Um choque entre gerações toma fortes e surpreendentes proporções em Diário da Guerra do Porco, publicado originalmente em 1969, que agora recebeu em 2010 um nova edição pela editora Cosac Naify ((li o livro no original, portanto os trechos citados podem não estar traduzidos igual a nova edição da editora brasileira)).
O universo através do estilo narrativo de Adolfo Bioy Casares (1914 – 1999) segue uma linha que tange , nesta obra, acontecimentos extraordinários – num mal sentido – dentro da vida cotidiana. Uma pequena história simbólica que retrata um período na decadente Buenos Aires da primeira metade do século XX aonde o ódio implacável da nova geração vem para engolir os novos anciões, prevendo de forma alegórica a revolução que viria para abalar os anos de 1960.

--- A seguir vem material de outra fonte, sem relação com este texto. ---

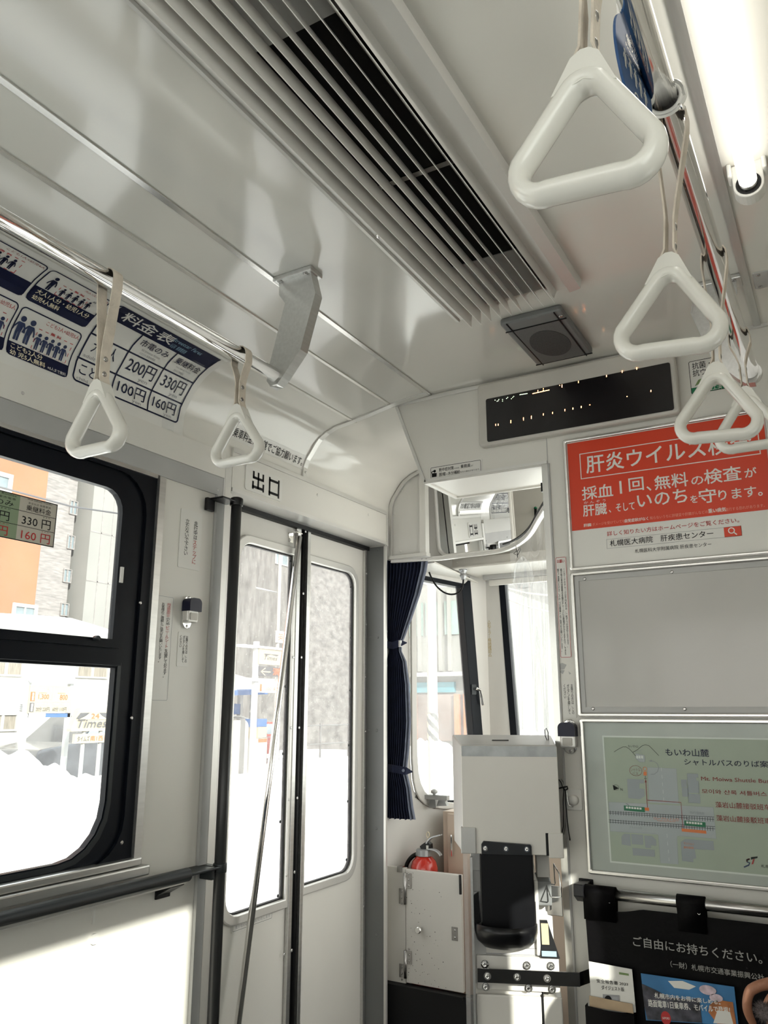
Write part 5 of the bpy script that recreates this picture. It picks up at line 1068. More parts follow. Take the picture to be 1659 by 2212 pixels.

A história acompanha Isidoro Vidal, um velho que não se considera tão velho e passa seus dias em solidão compartilhada com amigos da mesma idade. Eles são considerados clandestinos dessa época onde apenas o que é novo, presente e imediato faz sentido. Nesse espaço-tempo (perto dos anos 1940), os jovens perseguem, espancam e até raptam os seniores a quem chamam de “porcos”. Além desse massacre, como primeiro plano, há o conflituoso relacionamento entre pai e filho (Isidorito, filho de Vidal) que retrata uma guerra íntima.
Os velhos passam seus dias jogando cartas e vivem de lembranças e histórias para suportar os novos tempos e o futuro – a morte – que se aproxima lentamente antes da chegada dos jovens gerascofóbicos. O retrato desse cotidiano é amargo e intensifica alguns símbolos apresentados em O Sonhos dos Heróis.
Quanto a não discutir, Vidal dava-lhe razão. Falando, ninguém se entende. Entendemos a favor ou contra, como matilhas de cães que atacam ou repelem um inimigo circunstancial.
Soando como uma crônica claustrofóbica (túneis e becos são o terror dentro da narrativa) de uma época, vemos que nem tudo na vida são escolhas, não se pode optar por ser velho ou feio. O tempo é inexorável e destrói – como forma de renovação – o passado, entretanto, aqui, ele não é um agente, aqui os jovens são verdadeiras matilhas prontas para acabar com o reflexo do seu próprio futuro, afinal o nojo que sentem dos velhos e de suas necessidades, aparências e dilemas, irá corroer sua juventude num “futuro” não tão distante.
Bioy Casares mostra que alguns dos velhos também querem confrontar os jovens, tentando resgatar os melhores anos de suas vidas, enquanto outros se conformam e tentam entender todo o furor dessa geração que tem medo de se tornar inútil, decrépita e ridícula.
Na velhice tudo é triste e ridículo: até o medo da morte.
Oscilando numa figura quase psicológica que nos faz duvidar se os acontecimentos são verossímeis ou apenas sonhos de um velho medroso em relação ao novo mundo que surgiu. Afinal, não seria esse pesadelo apenas o medo da morte de alguém que não consegue sair de casa? Vidal mesmo levanta a questão de que em determinado ponto da vida tudo pode ser um sonho. E desse devaneio brota uma surpresa, depois de diversas relações com mulheres feias e mal-cheirosas, Don Isidro é surpreendido pelo amor de uma mulher mais nova.
A narrativa de Diário da Guerra do Porco mostra o talento de Bioy Casares em criar dilemas envolventes e irônicos que permeiam a mente do leitor, uns podem ficar em dúvida sobre esse massacre ser real ou irreal; mas com certeza concordarão que essa história sobre velhice, tempo e sociedade é tão atual quanto um jornal diário.